2015年2月22日日曜日

ヘレスのフェスティバル二日目ルイサ・パリシオ「セビージャ」

ビジャマルタ劇場のマヌエラ・カラスコはビエナルと同じ作品ということでパスして、12時からのサラ・コンパニアへ。ルイサ・パリシオ「セビージャ」を観る。
マラガ県エステポナ生まれの彼女はセビージャのクリスティーナ・ヘーレン財団フラメンコ芸術学校でミラグロス・メンヒバルらに長年師事。現在は母校で教えている実力派。ミラグロスらが代表するセビージャ派のバイレ、エスクエラ・セビジャーナを継承する。タイトルはストレートに「セビージャ」
ローレ・イ・マヌエルの歌詞の朗読に始まり、ピアノが聖週間の名曲「アマルグーラ」を奏でる。黒い衣装。薄手の長方形のショールを手に舞う。バルコニーからサエタがうたいかけられる。

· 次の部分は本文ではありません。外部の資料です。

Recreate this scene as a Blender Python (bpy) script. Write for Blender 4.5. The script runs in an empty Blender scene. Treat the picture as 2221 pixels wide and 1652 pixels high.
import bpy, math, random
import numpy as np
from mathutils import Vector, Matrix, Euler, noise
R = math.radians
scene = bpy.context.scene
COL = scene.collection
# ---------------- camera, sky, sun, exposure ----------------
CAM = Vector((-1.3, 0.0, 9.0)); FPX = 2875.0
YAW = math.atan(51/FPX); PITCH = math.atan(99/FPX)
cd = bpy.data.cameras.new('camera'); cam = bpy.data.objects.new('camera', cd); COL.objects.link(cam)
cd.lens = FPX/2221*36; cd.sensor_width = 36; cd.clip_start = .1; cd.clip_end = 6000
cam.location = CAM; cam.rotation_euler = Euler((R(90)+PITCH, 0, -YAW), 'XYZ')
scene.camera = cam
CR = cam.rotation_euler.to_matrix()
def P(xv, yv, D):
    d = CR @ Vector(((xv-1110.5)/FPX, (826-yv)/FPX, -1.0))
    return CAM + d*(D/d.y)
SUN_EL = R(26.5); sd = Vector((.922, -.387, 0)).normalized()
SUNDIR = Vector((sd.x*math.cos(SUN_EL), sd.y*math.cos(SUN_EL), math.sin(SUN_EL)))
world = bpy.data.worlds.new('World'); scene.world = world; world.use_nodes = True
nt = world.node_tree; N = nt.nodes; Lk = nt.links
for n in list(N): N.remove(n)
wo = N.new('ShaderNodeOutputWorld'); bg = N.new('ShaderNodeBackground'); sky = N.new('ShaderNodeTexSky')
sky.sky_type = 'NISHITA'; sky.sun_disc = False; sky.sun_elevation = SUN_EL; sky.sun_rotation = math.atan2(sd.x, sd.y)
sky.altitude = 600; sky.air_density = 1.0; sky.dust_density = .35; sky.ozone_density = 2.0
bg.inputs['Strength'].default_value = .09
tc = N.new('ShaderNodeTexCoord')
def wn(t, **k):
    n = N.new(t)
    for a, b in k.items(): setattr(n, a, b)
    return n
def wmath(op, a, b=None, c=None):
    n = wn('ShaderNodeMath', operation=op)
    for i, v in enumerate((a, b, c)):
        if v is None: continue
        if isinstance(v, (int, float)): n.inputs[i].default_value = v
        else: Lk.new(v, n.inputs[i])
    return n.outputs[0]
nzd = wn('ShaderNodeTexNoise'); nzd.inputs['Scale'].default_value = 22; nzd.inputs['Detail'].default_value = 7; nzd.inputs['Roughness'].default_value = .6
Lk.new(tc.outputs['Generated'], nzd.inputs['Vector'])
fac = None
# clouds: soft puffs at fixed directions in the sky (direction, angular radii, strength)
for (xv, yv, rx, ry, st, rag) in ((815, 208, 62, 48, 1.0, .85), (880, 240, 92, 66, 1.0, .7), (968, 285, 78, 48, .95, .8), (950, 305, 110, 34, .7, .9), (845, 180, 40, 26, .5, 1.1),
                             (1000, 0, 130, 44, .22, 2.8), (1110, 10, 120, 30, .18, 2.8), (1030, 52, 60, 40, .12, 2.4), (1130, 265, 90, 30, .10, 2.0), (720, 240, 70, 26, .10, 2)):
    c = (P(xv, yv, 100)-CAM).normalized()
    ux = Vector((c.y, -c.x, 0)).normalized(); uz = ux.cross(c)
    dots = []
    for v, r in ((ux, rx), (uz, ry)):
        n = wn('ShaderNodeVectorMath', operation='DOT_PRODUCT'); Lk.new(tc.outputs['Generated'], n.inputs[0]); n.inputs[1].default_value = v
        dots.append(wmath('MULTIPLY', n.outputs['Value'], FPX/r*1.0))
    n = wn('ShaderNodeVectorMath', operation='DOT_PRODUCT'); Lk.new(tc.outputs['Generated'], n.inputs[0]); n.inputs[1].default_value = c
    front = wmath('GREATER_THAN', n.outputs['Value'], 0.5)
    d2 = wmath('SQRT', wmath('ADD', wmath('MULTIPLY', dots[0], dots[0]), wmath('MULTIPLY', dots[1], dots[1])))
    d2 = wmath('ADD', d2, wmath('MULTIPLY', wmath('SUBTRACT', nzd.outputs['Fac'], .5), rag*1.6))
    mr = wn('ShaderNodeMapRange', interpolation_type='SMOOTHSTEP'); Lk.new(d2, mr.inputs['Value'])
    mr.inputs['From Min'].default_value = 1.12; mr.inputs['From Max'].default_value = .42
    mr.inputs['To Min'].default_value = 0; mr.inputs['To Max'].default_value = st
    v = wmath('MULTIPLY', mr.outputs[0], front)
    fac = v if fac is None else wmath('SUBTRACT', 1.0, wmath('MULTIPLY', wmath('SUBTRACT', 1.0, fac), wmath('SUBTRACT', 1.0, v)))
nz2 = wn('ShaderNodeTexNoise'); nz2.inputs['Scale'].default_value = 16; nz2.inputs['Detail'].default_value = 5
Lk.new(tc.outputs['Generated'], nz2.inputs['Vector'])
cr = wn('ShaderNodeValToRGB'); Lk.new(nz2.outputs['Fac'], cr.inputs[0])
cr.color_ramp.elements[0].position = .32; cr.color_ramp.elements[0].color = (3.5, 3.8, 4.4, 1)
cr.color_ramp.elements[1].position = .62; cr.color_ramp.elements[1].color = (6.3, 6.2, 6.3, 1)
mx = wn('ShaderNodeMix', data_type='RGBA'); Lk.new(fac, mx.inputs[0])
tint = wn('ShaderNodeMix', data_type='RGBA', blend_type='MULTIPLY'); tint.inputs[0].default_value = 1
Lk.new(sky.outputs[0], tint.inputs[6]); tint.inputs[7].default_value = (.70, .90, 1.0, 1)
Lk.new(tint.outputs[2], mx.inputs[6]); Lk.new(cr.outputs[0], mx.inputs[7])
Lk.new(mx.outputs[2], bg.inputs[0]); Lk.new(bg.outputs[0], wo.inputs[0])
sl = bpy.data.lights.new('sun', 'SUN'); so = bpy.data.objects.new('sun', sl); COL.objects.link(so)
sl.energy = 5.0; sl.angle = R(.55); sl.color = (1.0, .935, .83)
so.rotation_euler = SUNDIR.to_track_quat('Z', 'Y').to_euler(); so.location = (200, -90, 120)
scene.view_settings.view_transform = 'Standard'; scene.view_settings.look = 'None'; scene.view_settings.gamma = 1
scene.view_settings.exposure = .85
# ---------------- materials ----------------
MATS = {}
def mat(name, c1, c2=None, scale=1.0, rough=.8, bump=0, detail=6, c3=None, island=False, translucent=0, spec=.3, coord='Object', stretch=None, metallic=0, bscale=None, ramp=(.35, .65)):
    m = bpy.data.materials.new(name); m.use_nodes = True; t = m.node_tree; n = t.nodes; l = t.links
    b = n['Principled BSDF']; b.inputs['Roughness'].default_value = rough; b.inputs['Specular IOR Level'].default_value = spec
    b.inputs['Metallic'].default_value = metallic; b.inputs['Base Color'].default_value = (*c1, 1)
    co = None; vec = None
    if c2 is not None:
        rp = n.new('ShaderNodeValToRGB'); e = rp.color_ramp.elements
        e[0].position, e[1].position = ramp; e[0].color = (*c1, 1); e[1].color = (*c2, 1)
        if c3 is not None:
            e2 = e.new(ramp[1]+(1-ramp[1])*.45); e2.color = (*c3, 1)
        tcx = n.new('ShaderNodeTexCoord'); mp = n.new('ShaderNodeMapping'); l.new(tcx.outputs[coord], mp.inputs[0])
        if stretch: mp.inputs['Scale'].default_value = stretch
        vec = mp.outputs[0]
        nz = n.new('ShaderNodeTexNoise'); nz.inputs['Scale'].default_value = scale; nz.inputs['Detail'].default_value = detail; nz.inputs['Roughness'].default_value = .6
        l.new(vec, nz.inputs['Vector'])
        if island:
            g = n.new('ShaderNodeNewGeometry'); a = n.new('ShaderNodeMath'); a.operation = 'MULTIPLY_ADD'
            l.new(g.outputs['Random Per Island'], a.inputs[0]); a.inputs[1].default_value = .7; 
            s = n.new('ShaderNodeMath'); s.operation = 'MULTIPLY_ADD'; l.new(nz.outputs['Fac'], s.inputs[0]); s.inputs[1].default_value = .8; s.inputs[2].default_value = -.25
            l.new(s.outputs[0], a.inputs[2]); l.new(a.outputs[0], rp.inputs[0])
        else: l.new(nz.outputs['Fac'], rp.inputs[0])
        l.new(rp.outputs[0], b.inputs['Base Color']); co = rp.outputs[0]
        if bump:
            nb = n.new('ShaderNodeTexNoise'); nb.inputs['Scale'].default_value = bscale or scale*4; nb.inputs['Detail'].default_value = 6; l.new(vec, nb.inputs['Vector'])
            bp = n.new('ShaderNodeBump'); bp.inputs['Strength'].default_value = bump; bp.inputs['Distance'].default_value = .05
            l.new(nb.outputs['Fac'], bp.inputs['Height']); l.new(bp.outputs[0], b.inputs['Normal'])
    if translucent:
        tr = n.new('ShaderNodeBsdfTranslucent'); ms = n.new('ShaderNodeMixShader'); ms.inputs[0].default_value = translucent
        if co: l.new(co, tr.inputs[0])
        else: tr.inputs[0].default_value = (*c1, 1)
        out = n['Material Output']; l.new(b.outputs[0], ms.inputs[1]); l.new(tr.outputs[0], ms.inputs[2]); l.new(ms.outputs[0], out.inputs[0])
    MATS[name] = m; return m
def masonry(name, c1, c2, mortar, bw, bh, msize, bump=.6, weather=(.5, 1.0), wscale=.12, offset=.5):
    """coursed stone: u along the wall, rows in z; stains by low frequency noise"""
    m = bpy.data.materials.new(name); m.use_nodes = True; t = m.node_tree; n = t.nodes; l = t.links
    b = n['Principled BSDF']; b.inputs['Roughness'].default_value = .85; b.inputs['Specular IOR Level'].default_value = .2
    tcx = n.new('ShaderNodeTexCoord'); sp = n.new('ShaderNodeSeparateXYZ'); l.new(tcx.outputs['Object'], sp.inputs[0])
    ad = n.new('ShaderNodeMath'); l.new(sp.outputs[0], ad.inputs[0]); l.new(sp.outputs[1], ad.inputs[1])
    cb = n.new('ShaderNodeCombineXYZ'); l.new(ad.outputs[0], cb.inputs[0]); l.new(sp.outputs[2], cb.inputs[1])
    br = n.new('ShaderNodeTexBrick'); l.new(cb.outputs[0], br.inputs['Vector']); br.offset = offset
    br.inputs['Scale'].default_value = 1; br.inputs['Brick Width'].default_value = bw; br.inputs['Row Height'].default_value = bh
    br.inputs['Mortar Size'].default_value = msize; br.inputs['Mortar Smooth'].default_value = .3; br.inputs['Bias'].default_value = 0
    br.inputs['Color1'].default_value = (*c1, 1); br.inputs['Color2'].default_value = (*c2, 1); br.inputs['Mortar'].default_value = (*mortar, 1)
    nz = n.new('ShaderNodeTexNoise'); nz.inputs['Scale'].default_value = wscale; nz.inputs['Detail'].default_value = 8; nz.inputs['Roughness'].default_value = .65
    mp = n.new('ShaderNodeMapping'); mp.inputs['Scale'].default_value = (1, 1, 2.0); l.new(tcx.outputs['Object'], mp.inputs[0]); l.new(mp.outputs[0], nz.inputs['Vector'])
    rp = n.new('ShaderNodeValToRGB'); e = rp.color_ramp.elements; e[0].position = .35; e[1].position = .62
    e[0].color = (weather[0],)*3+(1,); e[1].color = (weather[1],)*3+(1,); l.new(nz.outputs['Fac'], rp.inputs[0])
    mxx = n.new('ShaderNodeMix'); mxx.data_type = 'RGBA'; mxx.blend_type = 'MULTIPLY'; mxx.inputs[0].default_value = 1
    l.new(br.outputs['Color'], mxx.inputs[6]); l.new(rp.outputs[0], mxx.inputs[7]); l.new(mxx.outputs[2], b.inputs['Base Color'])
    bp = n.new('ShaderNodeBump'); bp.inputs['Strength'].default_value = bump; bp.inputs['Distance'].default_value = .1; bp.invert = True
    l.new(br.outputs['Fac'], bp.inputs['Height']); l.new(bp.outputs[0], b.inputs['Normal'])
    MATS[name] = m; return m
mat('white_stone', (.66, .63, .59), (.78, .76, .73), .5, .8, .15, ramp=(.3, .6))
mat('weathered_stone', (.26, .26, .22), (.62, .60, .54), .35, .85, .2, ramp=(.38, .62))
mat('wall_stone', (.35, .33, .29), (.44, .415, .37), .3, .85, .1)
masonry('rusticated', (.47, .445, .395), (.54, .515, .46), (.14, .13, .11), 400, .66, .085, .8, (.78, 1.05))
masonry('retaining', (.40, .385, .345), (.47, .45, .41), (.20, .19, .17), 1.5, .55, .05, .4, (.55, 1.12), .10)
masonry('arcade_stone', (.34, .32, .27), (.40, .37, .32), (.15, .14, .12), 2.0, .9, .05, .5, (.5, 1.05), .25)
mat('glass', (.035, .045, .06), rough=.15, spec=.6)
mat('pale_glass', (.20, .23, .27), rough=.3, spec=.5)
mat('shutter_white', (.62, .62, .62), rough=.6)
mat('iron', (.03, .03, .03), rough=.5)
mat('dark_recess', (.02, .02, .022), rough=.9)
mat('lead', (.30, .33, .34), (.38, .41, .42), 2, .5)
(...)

ピアノのブレリアでハビエル・バロンと踊る。 バランスがいい。ベテランが若手の公演にゲスト出演して、背中をおしてあげる、というのは前日のメルセデス・ルイスとアントニオ・カナーレスと同じなのだが、そのデュオは師弟にしかみえなかったのだが、今度は仲間にみえた。 共犯者というのだろうか、文字通り志しを同じくする同志という感じ。

© Festival de Jerez/Javier Fergo
サンブラ、カルセレーロとマノロ・カラコールのメドレー。

タンゴ、そしてタンゴ・デ・マラガ。伝統的な衣装がかわいい。品がいい。

© Festival de Jerez/Javier Fergo
 そしてハビエル・バロンのアレグリアス。これが特筆ものの素晴らしさ、だったのである。ずいぶん痩せてすっきりしたハビエル。カディスの町をいく伊達者のような粋な歩き方。
© Festival de Jerez/Javier Fergo
 次から次へと繰り出される技。サパテアードひとつ、回転ひとつにしても、とにかく間がよく美しいかたち。フラメンコな抜きもみごとのひとこと。オレ!と声がついでてしまう。天に昇っていくような高揚感。楽しんで踊っている感がすごい。こちらも思わず笑顔になる。アレグリアス冥利。幸せなひととき。いやあ、こんなすごいアレグリアスをみることができて本当に幸せ。涙がこぼれるほど素晴らしかったのであります。ありがとう、ハビエル。

バタ・デ・コーラで登場したルイサはカスタネットでピアノとからみ。セビジャーナス、そしてソレア。
水色のバタ・デ・コーラはそれだけでも美しいが、その動きの素晴らしさ。ミラグロスゆずりのバタづかいはもうそのまま文化遺産といいたくらいの見事さ。自由自在にあやつって踊る。

アンコールでタンゴをハビエルとデュオで。粋で楽しい趣向だった。

以前はミラグロス・メンヒバルのコピーという感じだったのだが、年を経て、ミラグロスの技はしっかり受け継ぎながらも、彼女自身の表現がでてきたのが素晴らしい。ミラグロスのような少女はもうしっかりと自分の足で歩き始めている。
マントンやバタ、アバニコなど小物の使い方も美しく、上体や腕の優美さとあいまって、まさに“セビージャ”な感じ。
彼女は語りたいことがその身体の中にいっぱいあるようだ。
グランドピアノがサラ・ラ・コンパニアの小さな舞台をより小さくしていたのは残念で、本当はもっと大きい舞台で思う存分バタやマントンで魅了してもらいたかったようにも思うけど、最初の一歩は踏み出した。どんどん大きな舞台でも活躍してくれることを祈ります。